甲子夜話卷之七 27 上總人足、天狗にとられ歸後の直話
[やぶちゃん注:標題は「かづさにんそく、てんぐにとられ、かえるのちのぢきわ」と読んでおく。]
7―27
予が厩(うまや)に使ふ卑僕(ひぼく)あり。下總の產なり。此男、嘗(かつて)天狗にとられたると聞(きけ)ば、或日、自(みづか)ら、其ことを問(とふ)に、奴(やつこ)云ふ。

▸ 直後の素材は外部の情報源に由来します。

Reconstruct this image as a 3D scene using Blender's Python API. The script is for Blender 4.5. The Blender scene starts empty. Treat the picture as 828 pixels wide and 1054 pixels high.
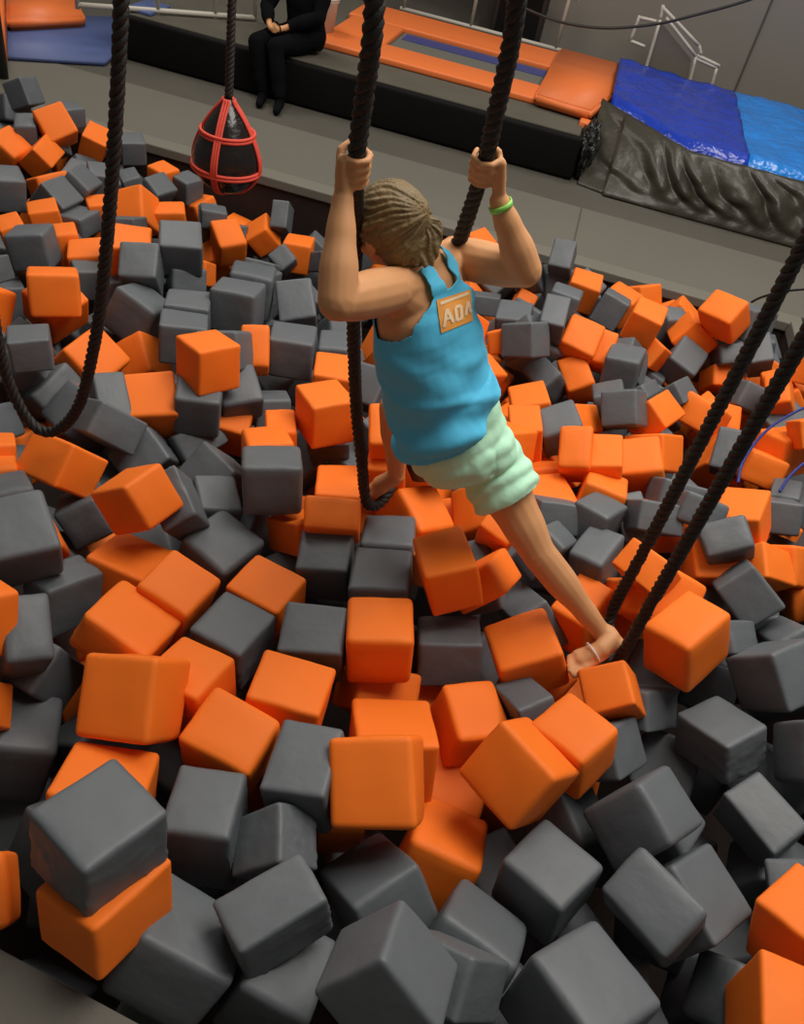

「今年五十六歲、さきに四十一の春、三月五日の巳刻(みのこく)[やぶちゃん注:午前十時前後。]頃、兩國橋のあたりにて、心地あしく覺(おぼえ)たる計(ばかり)にて、何なる者より誘れたるも曾て不ㇾ知(しれず)。然して、十月廿八日のことにて、信濃國善光寺の門前に不圖(ふと)立居(たちゐ)たり。それまでのことは、一向、覺(おぼえ)ず。衣類は、三月に着たるまゝ故、ばらばらに破(やぶれ)さけてあり。月代(さかやき)は、のびて、禿(かむろ)の如(ごとく)なりし。其時、幸(さいはひ)に、故鄕にて嘗て知(しり)し人に遭(あひ)たる故、それと伴(ともなひ)て江戶に出(いで)たり。其(その)本心(ほんしん)になりたる後(のち)も、食(しよく)せんとすれば、胸、惡(あし)く、五穀の類(たぐひ)は、一向、食(くは)れず。たゞ、薩摩芋のみ、食したり。夫(それ)より、糞(くそ)する每(たび)に、木實(きのみ)の如きもの、出(いで)て、此(この)便(べん)止(やみ)、常の如くなりてよりは、腹中、快(こころよ)く覺(おぼえ)て、穀食に返(かへ)し。」
となり。
然(しか)れば、天地間には、人類に非(あらざ)るものも、有るか。